Las sentencias fueron dictadas y ejecutadas por un hombre sanguinario, José Manuel de Goyeneche y Barredo, quien apenas estaba comenzando a desarrollar sus acciones de terror para sofocar las sublevaciones que habían surgido a lo largo del Virreinato del Perú. Un año y medio después, serían sus tropas las que infringirían una dura derrota al ejército combinado rioplatense y peruano encabezado por Juan José Castelli, Antonio Gonzáles Balcarce y Juan José Viamonte en la batalla de Guaqui. Los resultados de esa acción bélica, que fueron desastrosos para los patriotas, motivaron que Goyeneche reciba el título de conde de Guaqui.
Los ejecutados en La Paz no fueron ni los primeros ni los últimos en ser eliminados físicamente.

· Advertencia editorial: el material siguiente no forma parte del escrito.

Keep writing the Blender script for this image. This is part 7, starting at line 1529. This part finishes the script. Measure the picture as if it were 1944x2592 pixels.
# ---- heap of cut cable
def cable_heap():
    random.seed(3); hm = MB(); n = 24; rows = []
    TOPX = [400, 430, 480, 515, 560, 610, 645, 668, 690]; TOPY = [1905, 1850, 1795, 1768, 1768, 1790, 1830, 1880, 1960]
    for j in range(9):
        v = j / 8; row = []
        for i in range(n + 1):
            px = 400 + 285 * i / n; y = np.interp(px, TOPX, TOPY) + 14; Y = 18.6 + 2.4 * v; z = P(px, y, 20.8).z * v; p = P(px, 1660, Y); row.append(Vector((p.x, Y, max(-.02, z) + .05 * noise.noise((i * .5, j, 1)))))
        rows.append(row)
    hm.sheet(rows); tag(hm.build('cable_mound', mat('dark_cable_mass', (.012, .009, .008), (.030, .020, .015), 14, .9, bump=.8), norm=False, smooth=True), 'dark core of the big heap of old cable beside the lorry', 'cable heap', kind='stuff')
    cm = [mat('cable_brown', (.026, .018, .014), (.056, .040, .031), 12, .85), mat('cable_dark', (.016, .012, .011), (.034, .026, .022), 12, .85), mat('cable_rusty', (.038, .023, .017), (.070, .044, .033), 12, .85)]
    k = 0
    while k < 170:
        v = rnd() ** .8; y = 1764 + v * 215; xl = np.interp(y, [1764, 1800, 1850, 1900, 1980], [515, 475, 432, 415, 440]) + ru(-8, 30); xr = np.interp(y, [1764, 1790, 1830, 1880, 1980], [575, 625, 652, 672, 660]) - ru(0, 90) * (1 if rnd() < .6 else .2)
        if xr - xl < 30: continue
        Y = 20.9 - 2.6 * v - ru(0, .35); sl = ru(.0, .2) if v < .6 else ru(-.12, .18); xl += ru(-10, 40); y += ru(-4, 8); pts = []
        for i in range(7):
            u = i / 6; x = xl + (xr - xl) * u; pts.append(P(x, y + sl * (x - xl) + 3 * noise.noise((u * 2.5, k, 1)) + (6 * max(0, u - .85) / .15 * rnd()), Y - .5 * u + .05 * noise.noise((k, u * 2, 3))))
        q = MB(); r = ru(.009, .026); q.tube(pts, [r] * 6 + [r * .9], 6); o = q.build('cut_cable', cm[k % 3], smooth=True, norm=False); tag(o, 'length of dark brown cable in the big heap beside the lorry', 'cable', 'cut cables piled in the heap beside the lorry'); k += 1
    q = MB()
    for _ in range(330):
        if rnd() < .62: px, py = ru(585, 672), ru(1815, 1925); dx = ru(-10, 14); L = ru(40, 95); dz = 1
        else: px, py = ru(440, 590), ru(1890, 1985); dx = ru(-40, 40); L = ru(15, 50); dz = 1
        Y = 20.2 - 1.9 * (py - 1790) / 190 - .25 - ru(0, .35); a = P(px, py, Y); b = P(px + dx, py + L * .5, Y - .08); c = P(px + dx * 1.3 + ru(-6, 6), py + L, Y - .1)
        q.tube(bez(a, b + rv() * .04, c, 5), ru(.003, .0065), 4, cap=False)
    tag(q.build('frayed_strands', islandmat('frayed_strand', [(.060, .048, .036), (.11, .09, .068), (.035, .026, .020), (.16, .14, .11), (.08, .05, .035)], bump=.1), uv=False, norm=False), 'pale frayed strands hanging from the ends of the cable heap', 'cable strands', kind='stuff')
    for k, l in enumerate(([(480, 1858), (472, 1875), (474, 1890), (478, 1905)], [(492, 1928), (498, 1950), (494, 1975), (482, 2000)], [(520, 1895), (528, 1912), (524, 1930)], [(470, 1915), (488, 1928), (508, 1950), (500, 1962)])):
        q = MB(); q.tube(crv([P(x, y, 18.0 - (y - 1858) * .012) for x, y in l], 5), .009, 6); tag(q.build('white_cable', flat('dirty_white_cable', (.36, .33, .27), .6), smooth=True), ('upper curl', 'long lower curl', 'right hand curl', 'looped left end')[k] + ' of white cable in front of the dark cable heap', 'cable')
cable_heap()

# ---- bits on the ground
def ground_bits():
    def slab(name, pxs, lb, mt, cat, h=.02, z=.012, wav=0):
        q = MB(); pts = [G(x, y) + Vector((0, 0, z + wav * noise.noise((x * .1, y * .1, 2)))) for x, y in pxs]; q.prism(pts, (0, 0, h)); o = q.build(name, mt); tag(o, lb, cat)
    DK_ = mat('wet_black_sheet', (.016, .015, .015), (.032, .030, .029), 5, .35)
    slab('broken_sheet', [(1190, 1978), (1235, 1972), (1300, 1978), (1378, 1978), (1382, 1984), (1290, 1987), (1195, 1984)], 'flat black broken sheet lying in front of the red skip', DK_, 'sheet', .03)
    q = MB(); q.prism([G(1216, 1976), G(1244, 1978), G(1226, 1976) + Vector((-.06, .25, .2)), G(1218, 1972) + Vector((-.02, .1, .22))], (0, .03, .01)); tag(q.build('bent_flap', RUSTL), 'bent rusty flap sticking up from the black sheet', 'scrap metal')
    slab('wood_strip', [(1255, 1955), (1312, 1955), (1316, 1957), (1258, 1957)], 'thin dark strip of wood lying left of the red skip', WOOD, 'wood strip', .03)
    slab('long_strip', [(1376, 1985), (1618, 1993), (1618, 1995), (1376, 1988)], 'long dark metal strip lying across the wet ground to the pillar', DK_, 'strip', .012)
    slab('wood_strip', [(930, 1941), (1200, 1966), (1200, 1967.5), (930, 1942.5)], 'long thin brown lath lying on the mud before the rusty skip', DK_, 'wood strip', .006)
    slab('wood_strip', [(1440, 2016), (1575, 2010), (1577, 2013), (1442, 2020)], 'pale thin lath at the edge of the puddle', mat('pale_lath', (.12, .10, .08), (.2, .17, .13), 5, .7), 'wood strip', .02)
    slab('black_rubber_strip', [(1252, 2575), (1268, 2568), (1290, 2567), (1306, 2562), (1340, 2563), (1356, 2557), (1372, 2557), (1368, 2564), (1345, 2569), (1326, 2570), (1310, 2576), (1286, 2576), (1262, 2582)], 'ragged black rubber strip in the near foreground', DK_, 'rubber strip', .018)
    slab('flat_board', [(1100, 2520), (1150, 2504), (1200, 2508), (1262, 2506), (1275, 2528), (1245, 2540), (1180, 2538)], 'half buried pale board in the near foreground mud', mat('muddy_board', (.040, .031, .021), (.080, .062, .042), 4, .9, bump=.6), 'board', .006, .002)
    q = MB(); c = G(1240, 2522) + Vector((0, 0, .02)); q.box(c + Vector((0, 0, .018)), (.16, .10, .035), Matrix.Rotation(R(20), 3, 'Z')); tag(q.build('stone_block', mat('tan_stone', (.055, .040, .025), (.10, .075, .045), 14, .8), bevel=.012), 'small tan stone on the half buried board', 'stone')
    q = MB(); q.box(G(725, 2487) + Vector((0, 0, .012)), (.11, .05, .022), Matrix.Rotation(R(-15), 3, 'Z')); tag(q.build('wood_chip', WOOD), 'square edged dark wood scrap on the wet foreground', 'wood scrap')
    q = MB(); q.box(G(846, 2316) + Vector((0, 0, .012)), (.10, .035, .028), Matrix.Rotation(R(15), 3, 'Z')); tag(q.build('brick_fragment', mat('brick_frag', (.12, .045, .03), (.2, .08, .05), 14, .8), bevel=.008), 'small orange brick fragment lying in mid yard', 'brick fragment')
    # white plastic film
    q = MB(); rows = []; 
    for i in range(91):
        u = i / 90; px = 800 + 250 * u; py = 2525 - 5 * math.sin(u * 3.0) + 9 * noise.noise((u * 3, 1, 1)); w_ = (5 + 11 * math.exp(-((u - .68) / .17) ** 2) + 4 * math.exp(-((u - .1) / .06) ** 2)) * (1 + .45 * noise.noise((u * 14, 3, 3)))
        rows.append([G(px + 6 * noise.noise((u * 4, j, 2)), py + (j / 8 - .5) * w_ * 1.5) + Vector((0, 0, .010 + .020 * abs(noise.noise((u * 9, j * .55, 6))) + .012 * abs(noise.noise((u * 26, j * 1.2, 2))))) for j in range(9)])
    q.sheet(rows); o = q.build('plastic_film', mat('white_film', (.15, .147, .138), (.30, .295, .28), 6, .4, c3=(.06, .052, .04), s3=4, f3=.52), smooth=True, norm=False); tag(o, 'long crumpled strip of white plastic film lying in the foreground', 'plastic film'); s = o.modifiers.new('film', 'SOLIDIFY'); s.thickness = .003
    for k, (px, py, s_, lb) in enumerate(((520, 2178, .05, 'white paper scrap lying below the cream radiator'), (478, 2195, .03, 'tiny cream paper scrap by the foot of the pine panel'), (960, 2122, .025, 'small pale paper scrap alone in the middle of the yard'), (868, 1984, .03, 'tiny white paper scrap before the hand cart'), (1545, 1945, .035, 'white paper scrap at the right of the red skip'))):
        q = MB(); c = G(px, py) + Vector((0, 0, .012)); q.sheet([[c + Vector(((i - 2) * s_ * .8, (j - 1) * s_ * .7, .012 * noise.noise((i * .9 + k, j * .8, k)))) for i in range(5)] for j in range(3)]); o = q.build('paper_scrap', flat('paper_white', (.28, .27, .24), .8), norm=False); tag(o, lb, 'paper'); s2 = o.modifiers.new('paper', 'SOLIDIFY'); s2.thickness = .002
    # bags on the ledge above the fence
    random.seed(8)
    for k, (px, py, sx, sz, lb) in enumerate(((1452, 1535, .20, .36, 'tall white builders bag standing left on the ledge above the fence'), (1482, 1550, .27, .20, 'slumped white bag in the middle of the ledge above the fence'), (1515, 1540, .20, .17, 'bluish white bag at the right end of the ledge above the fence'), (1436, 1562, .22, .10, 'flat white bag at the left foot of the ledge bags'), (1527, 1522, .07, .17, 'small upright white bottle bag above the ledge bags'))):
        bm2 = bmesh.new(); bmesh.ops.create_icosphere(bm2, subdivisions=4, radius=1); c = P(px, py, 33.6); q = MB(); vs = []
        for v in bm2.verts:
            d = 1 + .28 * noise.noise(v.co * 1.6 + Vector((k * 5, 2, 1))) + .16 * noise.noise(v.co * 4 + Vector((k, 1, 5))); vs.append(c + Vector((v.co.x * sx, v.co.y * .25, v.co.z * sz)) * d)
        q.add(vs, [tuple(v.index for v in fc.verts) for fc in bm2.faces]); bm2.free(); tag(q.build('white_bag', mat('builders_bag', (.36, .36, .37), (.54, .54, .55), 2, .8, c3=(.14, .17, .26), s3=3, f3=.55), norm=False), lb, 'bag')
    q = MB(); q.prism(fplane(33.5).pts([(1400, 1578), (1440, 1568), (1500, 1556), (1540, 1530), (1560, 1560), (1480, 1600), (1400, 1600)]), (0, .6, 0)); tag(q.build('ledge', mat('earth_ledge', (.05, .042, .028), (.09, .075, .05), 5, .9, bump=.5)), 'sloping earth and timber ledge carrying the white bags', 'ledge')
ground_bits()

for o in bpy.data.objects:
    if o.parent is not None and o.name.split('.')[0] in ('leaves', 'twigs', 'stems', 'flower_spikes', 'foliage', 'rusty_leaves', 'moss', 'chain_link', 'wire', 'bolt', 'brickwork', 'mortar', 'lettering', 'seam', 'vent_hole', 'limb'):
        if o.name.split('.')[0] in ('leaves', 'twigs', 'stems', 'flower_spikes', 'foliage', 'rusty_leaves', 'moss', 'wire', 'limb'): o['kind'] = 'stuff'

Desde Atahuallpa, a quien se ejecutó con garrote, hasta Murillo, decenas fueron los muertos, y muchos de ellos con una perversidad injustificable, como ocurrió con José Gabriel Condorcanqui y Julián Apaza.
Todos ellos fueron mártires, pues murieron como consecuencia de sus acciones contra la corona española. Pero no solo se actuó en contra de los líderes, sino también contra colectividades enteras. Es célebre lo sucedido el 27 de mayo de 1812 en la colina de San Sebastián, donde las tropas encabezadas por Goyeneche masacraron a mujeres, ancianos y niños.
La posterior derrota y expulsión de los realistas no le puso final a la historia de los mártires porque las luchas políticas prosiguieron, ya no contra el europeo sino entre nosotros. El crimen político se convirtió en un elemento predominante de nuestra historia y muchos fueron quienes murieron por ello.
En 1956, Moisés Alcázar publicó un libro, incompleto entonces, con el título de “Páginas de Sangre”, en el que enumeraba algunos asesinatos. Siete años después se presentó la obra completa con el título de “Sangre en la historia”. En ella se puede leer cómo murieron, entre otros, Pedro Blanco, Eusebio Guilarte, Manuel Isidoro Belzu, Mariano Melgarejo, Agustín Morales, José Manuel Pando, Gualberto Villarroel y Óscar Únzaga de la Vega. Muchos no podrían llamarse mártires, pero sí fueron víctimas del odio político.
Ese odio no se ha acabado. A la lista de Alcazar hay que sumar a Luis Espinal y Marcelo Quiroga Santa Cruz, y a víctimas del narcotráfico como Noel Kempff Mercado y Edmundo Salazar.